Diante das contradições, já que a família diz que a arma foi plantada no local pelos policiais, Rodrigues diz que, mesmo se a arma for de Géssica, os tiros contra o carro dela só se justificariam se ela ameaçasse os policiais.

“Só no caso dela ter apontado e disparado contra os policiais, se ela tivesse apontado a arma ou tivesse mantido outra pessoa como refém e aí nesse caso, em uma última circunstância de perigo, o policial poderia fazer o uso da força letal. Agora não tendo havido isso, a hipótese que sai mais fortalecida é a do erro administrativo. O ideal seria não que o policial respondesse penalmente, mas que a própria instituição fizesse um estudo de caso e fizesse uma autocrítica para saber onde falharam os policiais e o sistema de apoio, inclusive o operacional.”

Reformulação

Após a tragédia, o especialista diz que é um momento da Segurança Pública debater possíveis erros e reformular. Ele reforça ainda que, do ponto de vista jurídico, não há embasamento para fundamentar a reação dos policiais naquela ação.

Sobre o ponto de vista penal, quem vai responder é quem acionou o gatilho, vai se identificar quem disparou, mas ainda tem uma responsabilidade que precisa ser apurada e aí cai no campo administrativo. Porque fatos como esse, muitas vezes, só são avaliados em seu aspecto penal, na punição de quem efetuou, mas perde-se muitas vezes a oportunidade de aperfeiçoar protocolos da corporação, para se observar e fazer uma espécie de autocrítica para analisar qual foi a falha administrativa, onde os setores de apoio falharam nessa ação. Esses setores, ao falharem, em que medida eles contribuíram também, de certa forma, para o equívoco”, pontua.

O especialista também criticou a decisão da Sejusp fazer uma nota com a versão do policial, sem se ater às investigações, como foi feito no primeiro momento.
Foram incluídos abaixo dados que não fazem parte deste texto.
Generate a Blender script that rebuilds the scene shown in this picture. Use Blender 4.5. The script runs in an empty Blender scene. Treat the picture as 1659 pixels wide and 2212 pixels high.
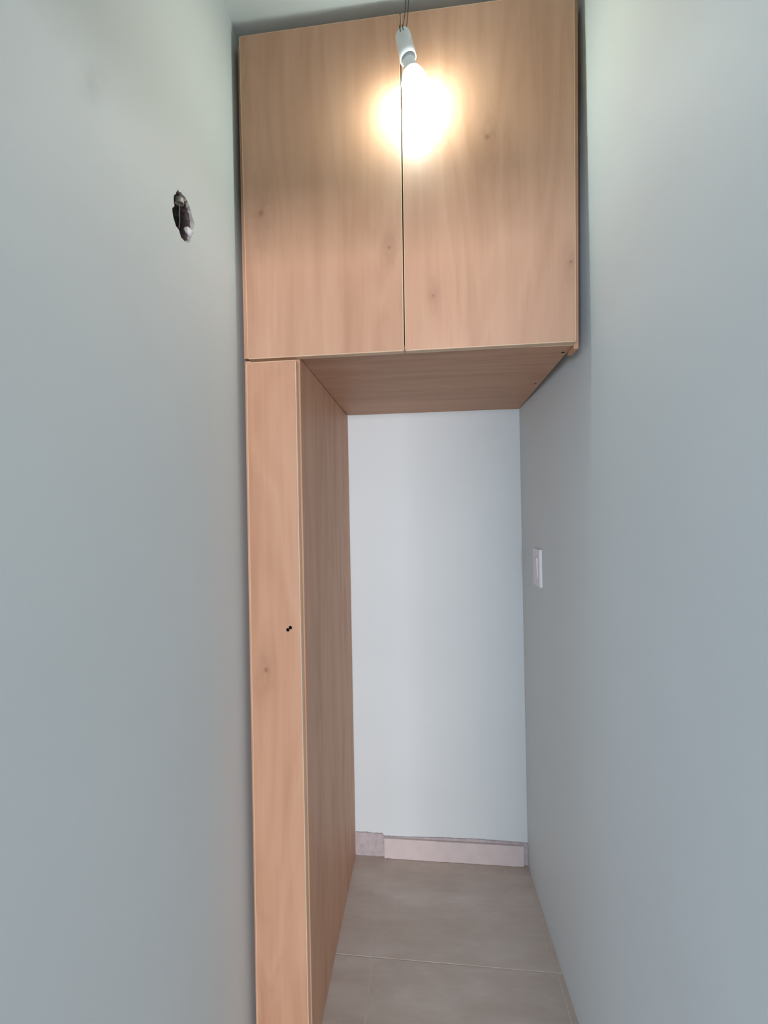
import bpy, bmesh, math, random
from mathutils import Vector, Matrix, noise

random.seed(4)
scene = bpy.context.scene
C = bpy.context.collection

# ------------------------------------------------------------------ camera
H = 1.3825                                   # lens height above the floor
cam_d = bpy.data.cameras.new('camera')
cam = bpy.data.objects.new('camera', cam_d)
C.objects.link(cam)
cam_d.sensor_fit = 'HORIZONTAL'
cam_d.sensor_width = 36.0
cam_d.lens = 36.0 * 900.0 / 1659.0
cam_d.clip_start = 0.02
r = Vector((0.99495314, 0.0985895, -0.01866437))
u = Vector((0.0186854, 0.00071006, 0.99982516))
f = Vector((-0.09858551, 0.99512793, 0.0011357))
m = Matrix((r, u, -f)).transposed().to_4x4()
m.translation = Vector((0, 0, H))
cam.matrix_world = m
scene.camera = cam

# ------------------------------------------------------------------ light
vs = scene.view_settings
vs.view_transform = 'Standard'
vs.look = 'None'
vs.gamma = 1.0
vs.use_curve_mapping = False
vs.exposure = 0.04

world = bpy.data.worlds.new('world')
scene.world = world
world.use_nodes = True
bg = world.node_tree.nodes['Background']
bg.inputs[0].default_value = (0.74, 0.87, 1.0, 1)
bg.inputs[1].default_value = 0.50

# daylight of the next room's window and an added side fill, coming through the doorway behind the lens
def rect_light(name, loc, aim, w, h, energy, col):
    d = bpy.data.lights.new(name, 'AREA')
    d.shape = 'RECTANGLE'
    d.size, d.size_y, d.energy, d.color = w, h, energy, col
    o = bpy.data.objects.new(name, d)
    C.objects.link(o)
    o.location = loc
    o.rotation_euler = (Vector(aim) - Vector(loc)).to_track_quat('-Z', 'Y').to_euler()
    return o
rect_light('window_daylight', (0.92, -6.0, 1.36), (0.92, 0.0, 1.36), 1.8, 1.1, 370, (0.93, 0.93, 1.0))
rect_light('side_fill_light', (-1.85, -3.7, 1.20), (0.0, 0.0, 1.20), 1.3, 1.0, 112, (0.62, 0.79, 1.0))  # added cool fill lamp that brightens the right wall, no window known there

BULB_STRENGTH = 84.0
BULB_COLOR = (0.87, 1.0, 0.92, 1)

# ------------------------------------------------------------------ node helpers
def new_mat(name):
    mt = bpy.data.materials.new(name)
    mt.use_nodes = True
    nt = mt.node_tree
    b = nt.nodes['Principled BSDF']
    return mt, nt, b

def node(nt, typ, **kw):
    n = nt.nodes.new(typ)
    for k, v in kw.items():
        setattr(n, k, v)
    return n

def sock(nt, s, v):
    if hasattr(v, 'is_linked') or isinstance(v, bpy.types.NodeSocket):
        nt.links.new(v, s)
    else:
        s.default_value = v

def mth(nt, op, a, b=None, c=None):
    n = node(nt, 'ShaderNodeMath', operation=op)
    sock(nt, n.inputs[0], a)
    if b is not None: sock(nt, n.inputs[1], b)
    if c is not None: sock(nt, n.inputs[2], c)
    return n.outputs[0]

def noise_tex(nt, vec, scale, detail=3, rough=0.5, dist=0.0):
    n = node(nt, 'ShaderNodeTexNoise')
    nt.links.new(vec, n.inputs['Vector'])
    n.inputs['Scale'].default_value = scale
    n.inputs['Detail'].default_value = detail
    n.inputs['Roughness'].default_value = rough
    n.inputs['Distortion'].default_value = dist
    return n.outputs['Fac']

def mapping(nt, vec, scale=(1, 1, 1), loc=(0, 0, 0)):
    n = node(nt, 'ShaderNodeMapping')
    nt.links.new(vec, n.inputs['Vector'])
    n.inputs['Scale'].default_value = scale
    n.inputs['Location'].default_value = loc
    return n.outputs['Vector']

def ramp(nt, fac, stops):
    n = node(nt, 'ShaderNodeValToRGB')
    nt.links.new(fac, n.inputs[0])
    e = n.color_ramp.elements
    while len(e) < len(stops): e.new(0.5)
    for el, (p, c) in zip(e, stops):
        el.position = p
        el.color = (*c, 1)
    return n.outputs['Color']

def mixc(nt, fac, a, b, mode='MIX'):
    n = node(nt, 'ShaderNodeMix', data_type='RGBA', blend_type=mode)
    sock(nt, n.inputs['Factor'], fac)
    for s, v in ((n.inputs[6], a), (n.inputs[7], b)):
        if isinstance(v, tuple): s.default_value = (*v, 1)
        else: nt.links.new(v, s)
    return n.outputs[2]

def bump(nt, b, h, strength, dist=0.001):
    n = node(nt, 'ShaderNodeBump')
    n.inputs['Strength'].default_value = strength
    n.inputs['Distance'].default_value = dist
    nt.links.new(h, n.inputs['Height'])
    nt.links.new(n.outputs[0], b.inputs['Normal'])

# ------------------------------------------------------------------ materials
def wood(name, axis='z', seed=0.0, knots=(), rough=0.36, spec=0.36, coat=0.0):
    """pear-wood laminate, grain along `axis`; knots = [(x, z, size)] in object space"""
    mt, nt, b = new_mat(name)
    tc = node(nt, 'ShaderNodeTexCoord')
    sx = node(nt, 'ShaderNodeSeparateXYZ')
    nt.links.new(tc.outputs['Object'], sx.inputs[0])
    X, Y, Z = sx.outputs
    dark = None
    for kx, kz, ks in knots:
        dx = mth(nt, 'SUBTRACT', X, kx)
        dz = mth(nt, 'SUBTRACT', Z, kz)
        a = mth(nt, 'DIVIDE', dx, ks * 3.2)
        c = mth(nt, 'DIVIDE', dz, ks * 9.0)
        d2 = mth(nt, 'ADD', mth(nt, 'MULTIPLY', a, a), mth(nt, 'MULTIPLY', c, c))
        g = mth(nt, 'EXPONENT', mth(nt, 'MULTIPLY', d2, -1.0))
        X = mth(nt, 'SUBTRACT', X, mth(nt, 'MULTIPLY', mth(nt, 'MULTIPLY', dx, g), 0.75))
        a2 = mth(nt, 'DIVIDE', dx, ks * 0.55)
        c2 = mth(nt, 'DIVIDE', dz, ks * 0.6)
        e2 = mth(nt, 'ADD', mth(nt, 'MULTIPLY', a2, a2), mth(nt, 'MULTIPLY', c2, c2))
        k = mth(nt, 'MULTIPLY', mth(nt, 'EXPONENT', mth(nt, 'MULTIPLY', e2, -1.0)), 0.60)
        k = mth(nt, 'ADD', k, mth(nt, 'MULTIPLY', mth(nt, 'MULTIPLY', g, noise_tex(nt, mapping(nt, tc.outputs['Object'], (1, 1, 0.5)), 70, 3, 0.6)), 0.62))
        dark = k if dark is None else mth(nt, 'ADD', dark, k)
    cx = node(nt, 'ShaderNodeCombineXYZ')
    nt.links.new(X, cx.inputs[0]); nt.links.new(Y, cx.inputs[1]); nt.links.new(Z, cx.inputs[2])
    V = cx.outputs[0]
    st = {'z': (1, 1, 0.075), 'x': (0.075, 1, 1)}[axis]
    st2 = {'z': (1, 1, 0.018), 'x': (0.018, 1, 1)}[axis]
    st3 = {'z': (1, 1, 0.16), 'x': (0.16, 1, 1)}[axis]
    v1 = mapping(nt, V, st, (seed, seed * 1.7, seed * .3))
    v2 = mapping(nt, V, st2, (seed * 2.1, seed, seed))
    v3 = mapping(nt, V, st3, (seed * 3.1, -seed, seed))
    n1 = noise_tex(nt, v1, 15, 4, 0.55, 0.3)
    n2 = noise_tex(nt, v2, 85, 3, 0.6)
    n3 = noise_tex(nt, v3, 8, 2, 0.5, 0.9)
    rings = mth(nt, 'PINGPONG', mth(nt, 'MULTIPLY', n3, 9.0), 1.0)
    t = mth(nt, 'ADD', mth(nt, 'MULTIPLY', n1, 0.60),
            mth(nt, 'ADD', mth(nt, 'MULTIPLY', n2, 0.17), mth(nt, 'MULTIPLY', rings, 0.11)))
    col = ramp(nt, t, [(0.28, (0.460, 0.240, 0.142)), (0.46, (0.545, 0.302, 0.188)), (0.66, (0.605, 0.352, 0.230))])
    # pores: short darker dashes along the grain
    vp = mapping(nt, V, {'z': (1, 1, 0.05), 'x': (0.05, 1, 1)}[axis], (seed, 0, seed))
    pn = noise_tex(nt, vp, 420, 2, 0.5)
    pf = mth(nt, 'MULTIPLY', mth(nt, 'GREATER_THAN', pn, 0.69), 0.10)
    col = mixc(nt, pf, col, (0.30, 0.15, 0.08))
    if dark is not None:
        col = mixc(nt, mth(nt, 'MINIMUM', dark, 0.85), col, (0.26, 0.12, 0.065))
    nt.links.new(col, b.inputs['Base Color'])
    b.inputs['Roughness'].default_value = rough
    b.inputs['Specular IOR Level'].default_value = spec
    b.inputs['Coat Weight'].default_value = coat
    b.inputs['Coat Roughness'].default_value = 0.30
    bump(nt, b, n2, 0.06, 0.0006)
    return mt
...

“Já tomam a versão do policial como se fosse a versão oficial, sem nenhuma apuração. Muito mais me parece uma versão de defesa do que imparcial que vai apurar e que tenha a honestidade de fazer uma autocrítica para reformular os protocolos da própria investigação. Então, a gente perde uma grande oportunidade, haja vista as repetições e esses mesmos equívocos também, não só da conduta individual dos policiais, mas equívoco da própria instituição, que ao deixar que a justiça puna os policiais que estão ali, acaba apagando eventuais equívocos, erros administrativos que poderiam ser analisados e que poderiam criar uma excelente oportunidade para se reformular os protocolos”, finaliza.